▸ **PROBLEM TO SOLVE**
Copy exactly the lines from the start of the data below through the one that carries "above the desk)", and only those.

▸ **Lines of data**
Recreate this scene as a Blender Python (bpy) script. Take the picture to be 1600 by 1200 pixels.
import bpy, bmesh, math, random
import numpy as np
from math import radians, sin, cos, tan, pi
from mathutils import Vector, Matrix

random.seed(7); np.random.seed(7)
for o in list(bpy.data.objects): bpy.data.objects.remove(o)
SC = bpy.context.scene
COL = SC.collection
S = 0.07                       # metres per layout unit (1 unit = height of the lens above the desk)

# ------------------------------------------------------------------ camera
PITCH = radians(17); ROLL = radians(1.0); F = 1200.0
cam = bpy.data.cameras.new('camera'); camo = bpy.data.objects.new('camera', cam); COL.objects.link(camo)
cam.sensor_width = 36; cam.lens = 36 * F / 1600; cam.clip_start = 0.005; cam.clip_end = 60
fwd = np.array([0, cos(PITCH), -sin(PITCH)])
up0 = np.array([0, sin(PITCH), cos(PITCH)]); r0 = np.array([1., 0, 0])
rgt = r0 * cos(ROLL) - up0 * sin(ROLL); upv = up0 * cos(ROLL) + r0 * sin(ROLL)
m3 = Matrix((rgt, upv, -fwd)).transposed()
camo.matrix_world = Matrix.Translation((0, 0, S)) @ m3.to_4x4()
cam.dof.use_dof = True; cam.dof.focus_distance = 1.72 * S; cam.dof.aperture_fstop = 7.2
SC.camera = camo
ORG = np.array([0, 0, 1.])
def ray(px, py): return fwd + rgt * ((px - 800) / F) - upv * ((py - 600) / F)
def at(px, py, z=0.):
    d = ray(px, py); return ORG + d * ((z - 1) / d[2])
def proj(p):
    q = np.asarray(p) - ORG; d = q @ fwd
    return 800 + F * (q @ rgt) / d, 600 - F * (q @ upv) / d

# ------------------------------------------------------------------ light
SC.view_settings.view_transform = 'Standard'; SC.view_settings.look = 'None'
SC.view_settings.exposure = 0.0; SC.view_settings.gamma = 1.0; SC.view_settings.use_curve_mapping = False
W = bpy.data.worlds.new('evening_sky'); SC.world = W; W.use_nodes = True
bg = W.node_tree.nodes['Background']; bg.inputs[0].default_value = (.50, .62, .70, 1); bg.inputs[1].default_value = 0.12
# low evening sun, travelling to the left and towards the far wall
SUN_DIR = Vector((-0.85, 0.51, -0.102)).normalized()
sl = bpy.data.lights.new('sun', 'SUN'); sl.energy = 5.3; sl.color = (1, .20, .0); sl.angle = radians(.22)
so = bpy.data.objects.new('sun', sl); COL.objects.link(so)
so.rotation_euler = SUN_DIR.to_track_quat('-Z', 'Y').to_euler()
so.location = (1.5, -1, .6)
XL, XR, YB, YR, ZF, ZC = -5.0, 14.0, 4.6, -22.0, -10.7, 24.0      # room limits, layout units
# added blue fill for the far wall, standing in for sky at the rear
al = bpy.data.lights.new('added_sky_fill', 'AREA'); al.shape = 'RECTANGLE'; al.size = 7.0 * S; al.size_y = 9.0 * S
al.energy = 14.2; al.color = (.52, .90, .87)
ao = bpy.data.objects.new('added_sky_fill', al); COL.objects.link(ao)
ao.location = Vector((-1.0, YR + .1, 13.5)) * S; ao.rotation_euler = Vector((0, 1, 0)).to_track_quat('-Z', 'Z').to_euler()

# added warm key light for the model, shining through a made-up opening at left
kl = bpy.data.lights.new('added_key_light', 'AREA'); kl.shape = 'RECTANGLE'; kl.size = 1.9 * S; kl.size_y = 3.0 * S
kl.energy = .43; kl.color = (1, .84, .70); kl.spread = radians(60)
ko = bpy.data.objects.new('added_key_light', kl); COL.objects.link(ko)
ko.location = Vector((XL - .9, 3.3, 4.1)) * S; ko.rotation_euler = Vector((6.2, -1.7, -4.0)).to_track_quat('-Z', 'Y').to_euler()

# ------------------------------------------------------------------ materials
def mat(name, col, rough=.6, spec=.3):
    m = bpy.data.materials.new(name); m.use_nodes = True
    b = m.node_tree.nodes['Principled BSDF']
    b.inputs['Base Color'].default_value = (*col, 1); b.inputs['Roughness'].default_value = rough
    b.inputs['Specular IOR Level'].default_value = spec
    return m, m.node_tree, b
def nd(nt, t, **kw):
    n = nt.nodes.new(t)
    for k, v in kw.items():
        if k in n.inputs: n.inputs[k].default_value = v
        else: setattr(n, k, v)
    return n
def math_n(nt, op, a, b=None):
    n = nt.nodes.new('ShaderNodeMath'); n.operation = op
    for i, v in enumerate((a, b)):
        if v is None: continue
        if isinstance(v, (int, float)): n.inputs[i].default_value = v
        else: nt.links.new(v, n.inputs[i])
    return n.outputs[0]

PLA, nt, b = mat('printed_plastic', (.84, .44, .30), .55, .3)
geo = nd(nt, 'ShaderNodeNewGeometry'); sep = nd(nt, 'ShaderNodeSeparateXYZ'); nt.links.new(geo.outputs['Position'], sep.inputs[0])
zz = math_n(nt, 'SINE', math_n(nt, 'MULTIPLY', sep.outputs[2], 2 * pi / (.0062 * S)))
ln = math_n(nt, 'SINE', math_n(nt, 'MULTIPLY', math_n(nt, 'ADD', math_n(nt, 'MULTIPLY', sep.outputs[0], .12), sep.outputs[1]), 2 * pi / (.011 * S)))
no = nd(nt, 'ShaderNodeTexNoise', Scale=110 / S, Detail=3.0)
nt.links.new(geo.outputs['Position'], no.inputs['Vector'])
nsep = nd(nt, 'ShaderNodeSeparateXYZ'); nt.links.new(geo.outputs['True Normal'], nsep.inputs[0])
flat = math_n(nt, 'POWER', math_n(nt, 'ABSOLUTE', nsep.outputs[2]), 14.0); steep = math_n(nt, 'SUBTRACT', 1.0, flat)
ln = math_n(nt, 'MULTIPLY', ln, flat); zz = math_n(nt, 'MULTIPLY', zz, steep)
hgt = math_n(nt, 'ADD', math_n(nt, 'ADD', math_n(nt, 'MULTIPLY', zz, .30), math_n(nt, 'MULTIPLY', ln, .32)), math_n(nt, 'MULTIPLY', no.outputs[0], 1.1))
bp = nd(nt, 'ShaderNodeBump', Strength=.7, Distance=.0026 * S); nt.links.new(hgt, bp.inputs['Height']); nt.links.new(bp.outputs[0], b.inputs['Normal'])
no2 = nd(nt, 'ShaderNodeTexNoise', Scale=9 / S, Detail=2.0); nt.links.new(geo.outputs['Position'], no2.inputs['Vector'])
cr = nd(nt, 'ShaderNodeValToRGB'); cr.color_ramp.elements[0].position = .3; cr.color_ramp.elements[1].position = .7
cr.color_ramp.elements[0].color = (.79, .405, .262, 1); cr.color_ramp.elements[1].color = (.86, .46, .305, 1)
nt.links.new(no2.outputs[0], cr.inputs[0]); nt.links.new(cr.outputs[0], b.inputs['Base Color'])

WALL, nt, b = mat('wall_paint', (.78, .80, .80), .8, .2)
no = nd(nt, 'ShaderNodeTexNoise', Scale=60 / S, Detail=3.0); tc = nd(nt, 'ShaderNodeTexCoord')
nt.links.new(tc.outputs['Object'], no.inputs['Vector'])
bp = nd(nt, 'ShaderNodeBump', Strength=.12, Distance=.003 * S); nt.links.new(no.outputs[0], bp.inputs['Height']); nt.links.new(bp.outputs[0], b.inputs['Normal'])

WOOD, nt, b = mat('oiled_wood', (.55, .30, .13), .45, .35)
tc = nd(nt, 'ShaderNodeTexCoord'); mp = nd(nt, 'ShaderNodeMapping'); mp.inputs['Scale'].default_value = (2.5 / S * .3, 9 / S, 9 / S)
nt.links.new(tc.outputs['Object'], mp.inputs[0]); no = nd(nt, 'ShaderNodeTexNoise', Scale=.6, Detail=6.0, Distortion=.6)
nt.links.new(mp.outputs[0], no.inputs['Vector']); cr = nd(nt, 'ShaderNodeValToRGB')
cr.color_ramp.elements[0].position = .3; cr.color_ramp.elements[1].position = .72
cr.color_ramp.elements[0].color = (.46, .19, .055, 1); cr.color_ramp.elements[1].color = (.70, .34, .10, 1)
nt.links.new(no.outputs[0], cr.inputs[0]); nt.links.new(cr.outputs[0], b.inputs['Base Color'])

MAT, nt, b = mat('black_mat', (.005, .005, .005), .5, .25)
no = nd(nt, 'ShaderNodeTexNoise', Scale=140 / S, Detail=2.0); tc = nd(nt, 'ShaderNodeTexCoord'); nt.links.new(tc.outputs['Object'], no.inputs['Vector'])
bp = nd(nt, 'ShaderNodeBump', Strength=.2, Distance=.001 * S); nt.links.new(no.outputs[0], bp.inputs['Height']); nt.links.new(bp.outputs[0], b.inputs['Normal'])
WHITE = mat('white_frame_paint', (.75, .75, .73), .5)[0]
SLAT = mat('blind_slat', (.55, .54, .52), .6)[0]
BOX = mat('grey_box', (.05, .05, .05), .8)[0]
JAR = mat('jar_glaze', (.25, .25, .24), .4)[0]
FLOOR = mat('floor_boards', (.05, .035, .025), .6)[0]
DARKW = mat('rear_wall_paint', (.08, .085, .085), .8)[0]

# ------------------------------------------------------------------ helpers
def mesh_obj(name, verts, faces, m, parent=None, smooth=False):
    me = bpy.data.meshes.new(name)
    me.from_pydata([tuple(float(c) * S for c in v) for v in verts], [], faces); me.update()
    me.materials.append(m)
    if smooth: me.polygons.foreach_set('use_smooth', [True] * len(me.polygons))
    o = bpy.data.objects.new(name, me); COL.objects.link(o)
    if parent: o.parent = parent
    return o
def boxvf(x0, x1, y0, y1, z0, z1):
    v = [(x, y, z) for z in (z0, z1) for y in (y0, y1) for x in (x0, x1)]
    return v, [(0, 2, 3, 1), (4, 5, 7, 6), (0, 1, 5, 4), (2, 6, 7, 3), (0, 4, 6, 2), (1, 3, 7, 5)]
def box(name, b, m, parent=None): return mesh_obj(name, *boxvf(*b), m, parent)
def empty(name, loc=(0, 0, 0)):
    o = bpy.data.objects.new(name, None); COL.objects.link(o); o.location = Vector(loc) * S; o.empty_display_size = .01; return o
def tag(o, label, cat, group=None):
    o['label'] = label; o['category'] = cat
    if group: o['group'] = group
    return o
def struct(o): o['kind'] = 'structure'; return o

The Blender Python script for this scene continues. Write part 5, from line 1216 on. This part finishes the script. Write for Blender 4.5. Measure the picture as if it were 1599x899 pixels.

▸ **THE ANSWER**
Recreate this scene as a Blender Python (bpy) script. Take the picture to be 1600 by 1200 pixels.
import bpy, bmesh, math, random
import numpy as np
from math import radians, sin, cos, tan, pi
from mathutils import Vector, Matrix

random.seed(7); np.random.seed(7)
for o in list(bpy.data.objects): bpy.data.objects.remove(o)
SC = bpy.context.scene
COL = SC.collection
S = 0.07                       # metres per layout unit (1 unit = height of the lens above the desk)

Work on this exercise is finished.